If a student organization earns one star, they are eligible to create an Owl Connect page for their organization, to apply for up to $500 per semester in Temple Student Government funds and can request a meeting space on campus.

The more “stars” an organization receives, the more funding and networking opportunities it can access. Organizations can move up in levels by completing certain workshops. Through the training, organizations can move up from requesting an on-campus meeting space to eligibility for an official space in The Village.

“Through the STARS Program, we provide leadership and organizational development for student organizations,” Brown said. She hopes to make the training more appealing for students in her new role.

The training program focuses on teaching students skills like teamwork and fundraising. Brown took feedback from student surveys in the beginning of the year to help with reconstructing the program.

Brown has been asking students to send proposals for workshops so they can learn about skills they’re interested in or teach programs about skills they already have gained.


“[STARS trainings] basically give you tips and tricks of how your organization should work as you complete it,” said Nichole Humbrecht, a senior engineering fundamentals major and senior director of operations for HootaThon. Humbrecht is the STARS coordinator for the organization.

“I definitely think [Brown is] taking a more hands-on approach,” she added. “She’s really making the attempt to get out there in person. You can target what workshops you think work best for your organization while still going to those fundamental ones that your organization definitely needs.”

“I believe in the wealth of knowledge students have, and I want students to be able to share that,” Brown said. “I want them to be able to talk about the issues that their organization may face because of maybe their cultural or different identity associations.
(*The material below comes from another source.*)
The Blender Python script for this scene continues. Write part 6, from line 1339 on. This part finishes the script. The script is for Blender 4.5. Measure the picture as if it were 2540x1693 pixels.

I want them to talk about things that are relevant to them. I want them to teach each other.”

“The changes are really cool because in previous years you had to do a certain amount of workshops to gain stars,” said Faithe Beadle, a junior psychology major, STARS Conflict Education Resource Team peer and a member of TSG. “Asha got rid of a lot of requirements and made it easier to complete the program.”

Beadle and CERT peer and senior social work major Sarah Kim, who is also a member of Alpha Delta Mu, teach workshops about conflict resolution to other student organizations and help them gain “stars.”

Students had to go through the CERT peers to get their stars, and were often unsure how to do so, Kim said. To make the program more understandable and accessible, Brown added a workshop just for executive boards to explain what student organizations need to do to earn these stars.

“I like being transparent with students,” Brown said. “I want them to like what they’re attending, and I think that’s helping me build better relationships with students.”

Brown hopes that by consulting students about their interests that the program will be more effective. She added she is willing to attend student organizations’ events as a regular participant to get a better understanding of their organizations.

“I tell students that if they give me a little bit of work, because it is incentive-based, I’ll give them everything else they need,” Brown said. “I don’t want them to be stressed over getting involved.”